Data shown:
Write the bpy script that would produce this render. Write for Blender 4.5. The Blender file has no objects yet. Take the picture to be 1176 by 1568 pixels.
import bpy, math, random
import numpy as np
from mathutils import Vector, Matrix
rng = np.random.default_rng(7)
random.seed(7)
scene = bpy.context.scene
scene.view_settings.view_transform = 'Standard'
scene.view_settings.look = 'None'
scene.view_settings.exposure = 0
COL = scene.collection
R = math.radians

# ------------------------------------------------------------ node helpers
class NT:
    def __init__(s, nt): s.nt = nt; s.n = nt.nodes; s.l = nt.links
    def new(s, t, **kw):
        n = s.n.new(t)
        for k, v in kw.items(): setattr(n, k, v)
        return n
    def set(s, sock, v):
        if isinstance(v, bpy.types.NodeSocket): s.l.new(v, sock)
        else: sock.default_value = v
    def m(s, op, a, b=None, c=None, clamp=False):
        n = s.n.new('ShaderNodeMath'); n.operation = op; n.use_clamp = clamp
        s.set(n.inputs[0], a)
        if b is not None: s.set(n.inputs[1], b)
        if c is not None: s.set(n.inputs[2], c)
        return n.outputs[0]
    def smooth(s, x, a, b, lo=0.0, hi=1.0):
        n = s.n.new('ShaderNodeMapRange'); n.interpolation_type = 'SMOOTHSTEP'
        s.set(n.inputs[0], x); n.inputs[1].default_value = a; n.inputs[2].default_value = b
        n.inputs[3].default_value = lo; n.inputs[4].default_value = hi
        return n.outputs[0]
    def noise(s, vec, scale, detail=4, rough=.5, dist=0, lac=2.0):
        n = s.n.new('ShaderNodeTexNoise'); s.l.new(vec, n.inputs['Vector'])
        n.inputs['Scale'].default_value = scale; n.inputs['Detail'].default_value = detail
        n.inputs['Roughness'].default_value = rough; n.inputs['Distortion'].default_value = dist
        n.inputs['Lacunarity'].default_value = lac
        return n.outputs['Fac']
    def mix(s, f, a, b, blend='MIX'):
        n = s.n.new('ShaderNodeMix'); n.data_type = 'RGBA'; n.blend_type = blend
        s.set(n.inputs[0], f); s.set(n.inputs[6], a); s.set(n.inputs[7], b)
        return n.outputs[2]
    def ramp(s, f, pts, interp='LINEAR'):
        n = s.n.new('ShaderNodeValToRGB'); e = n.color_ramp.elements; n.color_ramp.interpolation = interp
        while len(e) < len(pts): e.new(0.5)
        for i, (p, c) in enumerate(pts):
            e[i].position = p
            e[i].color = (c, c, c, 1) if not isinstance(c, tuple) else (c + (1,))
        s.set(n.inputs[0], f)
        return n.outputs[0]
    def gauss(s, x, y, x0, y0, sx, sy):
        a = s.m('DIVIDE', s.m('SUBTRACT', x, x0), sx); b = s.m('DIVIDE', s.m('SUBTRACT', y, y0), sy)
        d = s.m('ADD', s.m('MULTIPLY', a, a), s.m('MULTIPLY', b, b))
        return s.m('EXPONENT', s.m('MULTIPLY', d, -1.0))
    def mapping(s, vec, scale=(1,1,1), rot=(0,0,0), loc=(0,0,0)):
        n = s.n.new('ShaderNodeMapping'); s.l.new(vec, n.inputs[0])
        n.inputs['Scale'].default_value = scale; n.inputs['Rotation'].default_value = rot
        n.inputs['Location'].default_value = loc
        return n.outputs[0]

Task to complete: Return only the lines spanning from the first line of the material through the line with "R = math.radians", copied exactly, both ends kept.

Output for this task:
Write the bpy script that would produce this render. Write for Blender 4.5. The Blender file has no objects yet. Take the picture to be 1176 by 1568 pixels.
import bpy, math, random
import numpy as np
from mathutils import Vector, Matrix
rng = np.random.default_rng(7)
random.seed(7)
scene = bpy.context.scene
scene.view_settings.view_transform = 'Standard'
scene.view_settings.look = 'None'
scene.view_settings.exposure = 0
COL = scene.collection
R = math.radians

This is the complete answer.